Cover Story

The 25 Most Controversial Movies Ever

The world's $583 million obsession with ''The Da Vinci Code'' proves it: We're fascinated by what shocks, disgusts, and divides us
| Jun 09, 2006
The 25 most controversial movies ever | 1514__warriors_l
THE WARRIORS
The Warriors: Kobal Collection

Most controversial movies: Nos. 11-15

15 TRIUMPH OF THE WILL
DIRECTED BY LENI RIEFENSTAHL (1935)
THE PLOT Riefenstahl's notorious documentary of the 1934 Nazi rally at Nuremberg elevates propaganda to seductive Wagnerian grandeur.
THE CONTROVERSY While intellectuals still ponder the ethics of admiring so malevolent a masterpiece, others have had more visceral reactions. In the early '40s, director George Stevens was so disturbed by the film that he joined the Army the next day.

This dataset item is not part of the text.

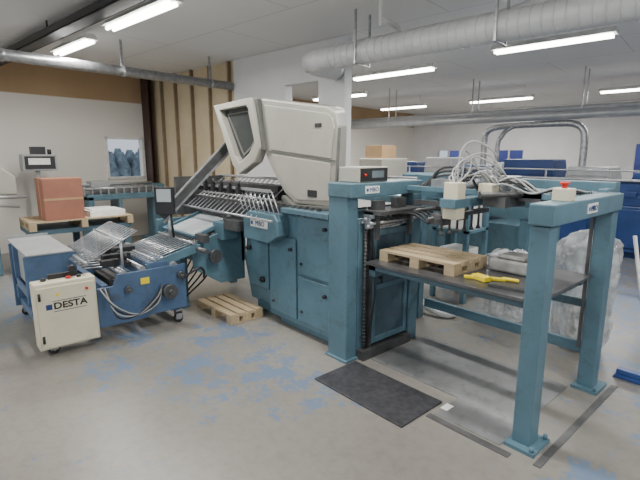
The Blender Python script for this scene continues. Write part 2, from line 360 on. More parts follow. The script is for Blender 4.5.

Protests greeted Riefenstahl (who never shook her Nazi-tainted past) at a 1974 Telluride Film Festival tribute, and the Anti-Defamation League decried a 1975 screening in Atlanta as ''morally insensitive.''

14 THE WARRIORS
DIRECTED BY WALTER HILL (1979)
THE PLOT Members of a street gang battle their way through a New York City populated by rival gangs (''Warriors, come out to plaaay!'').
THE CONTROVERSY Hill's lurid nightmare of urban warfare was widely condemned for glorifying violence. Reports of criminal incidents where the film was shown — including the stabbing of a teenager in Massachusetts — fueled the outrage, forcing Paramount to temporarily pull its print and TV advertising for the film.

13 THE DA VINCI CODE
DIRECTED BY RON HOWARD (2006)
THE PLOT A professor (Tom Hanks) unearths a 2,000-year-old conspiracy to cover up the marriage between Jesus and Mary Magdalene.
THE CONTROVERSY It didn't end up drawing mass pickets or boycotts, but there was much debate while the film was being made. Westminster Abbey wouldn't allow Howard to shoot inside its halls, and some 200 protesters mobbed the set in Lincolnshire, England (although Howard says most were merely ''trying to get autographs'').

12 THE DEER HUNTER
DIRECTED BY MICHAEL CIMINO (1978)
THE PLOT The Vietnam War shatters the lives of three Pennsylvania steel-mill workers.
THE CONTROVERSY By the time it won the Best Picture Oscar, Deer Hunter had ignited major debate over its shocking POW-camp scenes, in which American soldiers are forced to play Russian roulette. War historians argued there was no record of such atrocities, and others called the Vietcong depiction racist. Cimino called the criticisms ''beside the point.''

11 THE MESSAGE
DIRECTED BY MOUSTAPHA AKKAD (1977)
THE PLOT Anthony Quinn plays Mohammed's uncle in an epic telling of Islam's origins.
THE CONTROVERSY The movie rankled Muslims and sparked riots, and that was just during production. Post-release, in March 1977, Hanafi terrorists took more than 100 people hostage in Washington, D.C. — killing a reporter and shooting the city's future mayor Marion Barry in the two-day siege — demanding in part that The Message be banned. (It wasn't.) In a cruelly ironic coda, the Syrian-born Akkad died amid al-Qaeda's coordinated hotel bombings last fall in Amman, Jordan.